The Rigid Body Behavior option determines whether a full mesh is generated for a rigid body, rather than a surface contact mesh.

Rigid body meshing simplifies the representation of a model by reducing it to the contact regions and the centroid of the model. That is, when a part is defined as a rigid body, the mesher knows to mesh only the contact regions, and to create a single mass element at the centroid of the model.

Triangle Surface Mesher

This option determines which meshing algorithm will be used for patch conforming meshes.  In general, the advancing front algorithm provides a smoother size variation and better results for skewness and orthogonal quality.

Topology Checking

The Topology Checking option controls what happens when a user scopes an object (such as loads, boundary conditions, Named selections and so on) to geometry (bodies, faces, edges, and vertices) after the mesh has been generated.

If Topology Checking is set to Yes (default), the software will check to see if the scoped geometry has mesh properly associated to it. If the associations are incorrect, the scoping of the object will force the mesh to be out of date. The mesh would need to be re-generated to get proper associations. If the associations are correct, the scoping is performed without any change to the mesh and the mesh stays up to date. Set Topology Checking to No to avoid the checks and always keep the mesh up to date.

Topology Checking is defaulted to Yes as it is important to have proper associations between geometry and mesh in order to properly transfer the loads to the solver.

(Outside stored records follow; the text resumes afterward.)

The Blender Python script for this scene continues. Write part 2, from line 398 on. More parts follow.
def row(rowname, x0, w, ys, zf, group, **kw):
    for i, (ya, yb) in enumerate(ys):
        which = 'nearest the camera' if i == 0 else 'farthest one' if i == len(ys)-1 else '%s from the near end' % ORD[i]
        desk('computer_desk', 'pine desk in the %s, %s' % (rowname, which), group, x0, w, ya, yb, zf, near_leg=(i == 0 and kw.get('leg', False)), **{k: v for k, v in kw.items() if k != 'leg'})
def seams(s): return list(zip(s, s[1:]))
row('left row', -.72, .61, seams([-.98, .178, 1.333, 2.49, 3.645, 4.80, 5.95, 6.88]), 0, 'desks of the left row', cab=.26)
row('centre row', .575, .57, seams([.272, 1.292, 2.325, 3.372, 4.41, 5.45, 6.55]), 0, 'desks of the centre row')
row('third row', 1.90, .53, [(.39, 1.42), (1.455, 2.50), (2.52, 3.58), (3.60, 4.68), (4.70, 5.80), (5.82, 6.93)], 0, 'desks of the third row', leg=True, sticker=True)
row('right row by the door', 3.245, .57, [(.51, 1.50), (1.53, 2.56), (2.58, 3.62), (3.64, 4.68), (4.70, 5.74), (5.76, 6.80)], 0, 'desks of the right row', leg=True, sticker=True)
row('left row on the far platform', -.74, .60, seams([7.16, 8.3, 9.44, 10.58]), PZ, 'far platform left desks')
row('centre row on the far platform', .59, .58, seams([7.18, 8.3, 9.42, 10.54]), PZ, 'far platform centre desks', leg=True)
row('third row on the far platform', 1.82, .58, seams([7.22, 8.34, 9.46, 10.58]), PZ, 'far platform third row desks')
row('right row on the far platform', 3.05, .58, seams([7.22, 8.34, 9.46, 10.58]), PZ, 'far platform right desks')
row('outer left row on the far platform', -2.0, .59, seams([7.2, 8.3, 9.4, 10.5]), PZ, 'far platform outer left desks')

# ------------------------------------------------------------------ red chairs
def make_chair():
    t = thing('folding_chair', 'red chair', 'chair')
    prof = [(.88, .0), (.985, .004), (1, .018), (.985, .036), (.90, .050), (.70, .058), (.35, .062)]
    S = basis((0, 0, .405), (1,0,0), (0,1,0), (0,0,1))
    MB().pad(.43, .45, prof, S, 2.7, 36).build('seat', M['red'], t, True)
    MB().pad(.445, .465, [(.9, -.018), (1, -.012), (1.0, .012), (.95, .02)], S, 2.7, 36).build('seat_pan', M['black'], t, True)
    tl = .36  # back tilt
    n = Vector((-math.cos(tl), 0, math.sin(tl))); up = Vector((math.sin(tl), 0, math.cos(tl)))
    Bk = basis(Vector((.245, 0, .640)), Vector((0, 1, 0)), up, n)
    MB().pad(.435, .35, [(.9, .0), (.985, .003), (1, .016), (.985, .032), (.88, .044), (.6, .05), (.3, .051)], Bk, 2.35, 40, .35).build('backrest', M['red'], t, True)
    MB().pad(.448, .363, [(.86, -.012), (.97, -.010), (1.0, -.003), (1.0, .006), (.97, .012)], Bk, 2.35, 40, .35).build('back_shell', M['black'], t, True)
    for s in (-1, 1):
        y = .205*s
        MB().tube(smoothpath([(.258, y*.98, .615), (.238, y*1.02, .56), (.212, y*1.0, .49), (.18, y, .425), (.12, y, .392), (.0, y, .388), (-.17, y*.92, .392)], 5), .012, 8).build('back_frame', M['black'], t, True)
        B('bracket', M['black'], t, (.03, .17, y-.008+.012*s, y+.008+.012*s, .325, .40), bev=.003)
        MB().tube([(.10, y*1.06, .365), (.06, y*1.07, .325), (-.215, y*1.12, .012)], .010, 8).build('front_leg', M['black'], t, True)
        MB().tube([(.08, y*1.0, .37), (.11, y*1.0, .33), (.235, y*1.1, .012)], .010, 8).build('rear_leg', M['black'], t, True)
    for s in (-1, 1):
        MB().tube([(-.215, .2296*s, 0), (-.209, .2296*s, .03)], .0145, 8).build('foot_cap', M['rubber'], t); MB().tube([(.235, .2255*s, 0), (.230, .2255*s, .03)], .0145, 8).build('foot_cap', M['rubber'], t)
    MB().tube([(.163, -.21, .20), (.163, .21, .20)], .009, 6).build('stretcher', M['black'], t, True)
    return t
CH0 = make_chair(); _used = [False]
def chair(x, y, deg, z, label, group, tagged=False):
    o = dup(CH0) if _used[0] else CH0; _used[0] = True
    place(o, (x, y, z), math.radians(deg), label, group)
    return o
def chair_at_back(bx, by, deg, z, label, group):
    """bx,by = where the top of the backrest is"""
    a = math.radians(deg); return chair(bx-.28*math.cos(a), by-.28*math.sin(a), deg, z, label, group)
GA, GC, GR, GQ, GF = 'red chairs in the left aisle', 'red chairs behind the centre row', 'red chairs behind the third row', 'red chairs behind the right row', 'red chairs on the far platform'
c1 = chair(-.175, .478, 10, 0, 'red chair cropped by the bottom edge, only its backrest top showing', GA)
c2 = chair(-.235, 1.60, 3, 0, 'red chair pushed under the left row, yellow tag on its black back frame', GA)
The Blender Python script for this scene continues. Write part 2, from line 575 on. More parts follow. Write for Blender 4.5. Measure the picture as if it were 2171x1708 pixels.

The best practice is to define all loads and boundary conditions prior to meshing so that the topology is properly captured during meshing.

Pinch Tolerance

The Pinch feature lets you remove small features (such as short edges and narrow regions) at the mesh level in order to generate better quality elements around those features. The Pinch feature provides an alternative to Virtual Topology, which works at the geometry level. The two features work in conjunction with one another to simplify meshing constraints due to small features in a model that would otherwise make it difficult to obtain a satisfactory mesh.

When Pinch controls are defined, the small features in the model that meet the criteria established by the controls will be “pinched out,” thereby removing the features from the mesh.

The Pinch Tolerance control allows you to specify a tolerance for the Meshing application to use when it generates automatic pinch controls. Vertex-vertex pinch controls will be created on any edge with a length less than the specified tolerance, and edge-edge pinch controls will be created on any face for which two edges are within proximity according to the specified tolerance.

The value that you specify for Pinch Tolerance should be smaller than the mesh size around the region in which the pinch control is being applied. For example, if an Edge Sizing control has been placed on an edge, a Pinch Tolerance value that is greater than that edge sizing may cause the mesher to fail. In general, the value that you specify for Pinch Tolerance should be greater than the value that appears in the Sizing > Minimum Edge Length field. Exceptions to this guideline include models without seam edges, such as elliptical prism, cylinder, and sphere models. Do not specify an overly high value for the Pinch Tolerance control. The Pinch feature allows the mesher to mesh over geometry features as if they were not there, and a tolerance that is set too high can cause inverted elements. When Capture Curvature and/or Capture Proximity is set to Yes, the default pinch tolerance is 90% of the value of Curvature Min Size / Proximity Min Size (whichever is smaller). This differs from the tolerance used by the default mesh based defeaturing. Generate Pinch on Refresh

The Generate Pinch on Refresh control determines whether pinch controls will be regenerated following a change made to the geometry (such as a change made via a Design Modeler application operation such as a merge, connect, etc.). If Generate Pinch on Refresh is set to Yes and you change the geometry, all pinch controls that were created automatically will be deleted and recreated based on the new geometry. If Generate Pinch on Refresh is set to No and you update the geometry, all pinch controls related to the changed part will appear in the Tree Outline but will be flagged as undefined.